**Written task**: Extract all data as written.

------------------------------------------------

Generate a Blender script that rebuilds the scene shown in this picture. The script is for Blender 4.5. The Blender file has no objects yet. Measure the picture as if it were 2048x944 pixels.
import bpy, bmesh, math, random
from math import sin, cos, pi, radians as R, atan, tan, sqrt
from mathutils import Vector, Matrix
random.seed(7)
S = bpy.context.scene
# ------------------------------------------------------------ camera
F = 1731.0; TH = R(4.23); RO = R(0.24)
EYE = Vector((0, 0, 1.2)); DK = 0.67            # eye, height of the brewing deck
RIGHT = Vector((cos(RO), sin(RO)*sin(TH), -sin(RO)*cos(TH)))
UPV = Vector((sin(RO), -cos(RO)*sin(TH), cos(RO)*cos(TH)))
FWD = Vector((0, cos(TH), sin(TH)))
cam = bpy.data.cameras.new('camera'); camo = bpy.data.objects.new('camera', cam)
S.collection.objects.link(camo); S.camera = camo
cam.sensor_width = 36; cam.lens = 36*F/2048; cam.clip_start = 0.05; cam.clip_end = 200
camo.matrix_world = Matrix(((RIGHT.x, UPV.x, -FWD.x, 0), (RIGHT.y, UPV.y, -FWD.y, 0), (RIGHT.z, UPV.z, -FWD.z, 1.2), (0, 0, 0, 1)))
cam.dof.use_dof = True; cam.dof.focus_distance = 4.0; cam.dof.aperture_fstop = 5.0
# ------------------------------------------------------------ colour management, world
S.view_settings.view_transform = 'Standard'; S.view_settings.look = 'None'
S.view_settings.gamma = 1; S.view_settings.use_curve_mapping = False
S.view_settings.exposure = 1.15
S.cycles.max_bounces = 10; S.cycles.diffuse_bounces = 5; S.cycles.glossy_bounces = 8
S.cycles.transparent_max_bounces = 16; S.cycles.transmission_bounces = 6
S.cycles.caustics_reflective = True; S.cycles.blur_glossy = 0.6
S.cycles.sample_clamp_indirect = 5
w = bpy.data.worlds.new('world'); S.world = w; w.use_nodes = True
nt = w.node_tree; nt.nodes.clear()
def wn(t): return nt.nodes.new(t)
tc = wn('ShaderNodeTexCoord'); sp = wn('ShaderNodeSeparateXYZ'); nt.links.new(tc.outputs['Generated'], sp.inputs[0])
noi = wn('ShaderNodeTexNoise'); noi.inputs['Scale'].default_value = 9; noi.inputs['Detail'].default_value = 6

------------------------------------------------

**Reply**:
Generate a Blender script that rebuilds the scene shown in this picture. The script is for Blender 4.5. The Blender file has no objects yet. Measure the picture as if it were 2048x944 pixels.
import bpy, bmesh, math, random
from math import sin, cos, pi, radians as R, atan, tan, sqrt
from mathutils import Vector, Matrix
random.seed(7)
S = bpy.context.scene
# ------------------------------------------------------------ camera
F = 1731.0; TH = R(4.23); RO = R(0.24)
EYE = Vector((0, 0, 1.2)); DK = 0.67            # eye, height of the brewing deck
RIGHT = Vector((cos(RO), sin(RO)*sin(TH), -sin(RO)*cos(TH)))
UPV = Vector((sin(RO), -cos(RO)*sin(TH), cos(RO)*cos(TH)))
FWD = Vector((0, cos(TH), sin(TH)))
cam = bpy.data.cameras.new('camera'); camo = bpy.data.objects.new('camera', cam)
S.collection.objects.link(camo); S.camera = camo
cam.sensor_width = 36; cam.lens = 36*F/2048; cam.clip_start = 0.05; cam.clip_end = 200
camo.matrix_world = Matrix(((RIGHT.x, UPV.x, -FWD.x, 0), (RIGHT.y, UPV.y, -FWD.y, 0), (RIGHT.z, UPV.z, -FWD.z, 1.2), (0, 0, 0, 1)))
cam.dof.use_dof = True; cam.dof.focus_distance = 4.0; cam.dof.aperture_fstop = 5.0
# ------------------------------------------------------------ colour management, world
S.view_settings.view_transform = 'Standard'; S.view_settings.look = 'None'
S.view_settings.gamma = 1; S.view_settings.use_curve_mapping = False
S.view_settings.exposure = 1.15
S.cycles.max_bounces = 10; S.cycles.diffuse_bounces = 5; S.cycles.glossy_bounces = 8
S.cycles.transparent_max_bounces = 16; S.cycles.transmission_bounces = 6
S.cycles.caustics_reflective = True; S.cycles.blur_glossy = 0.6
S.cycles.sample_clamp_indirect = 5
w = bpy.data.worlds.new('world'); S.world = w; w.use_nodes = True
nt = w.node_tree; nt.nodes.clear()
def wn(t): return nt.nodes.new(t)
tc = wn('ShaderNodeTexCoord'); sp = wn('ShaderNodeSeparateXYZ'); nt.links.new(tc.outputs['Generated'], sp.inputs[0])
noi = wn('ShaderNodeTexNoise'); noi.inputs['Scale'].default_value = 9; noi.inputs['Detail'].default_value = 6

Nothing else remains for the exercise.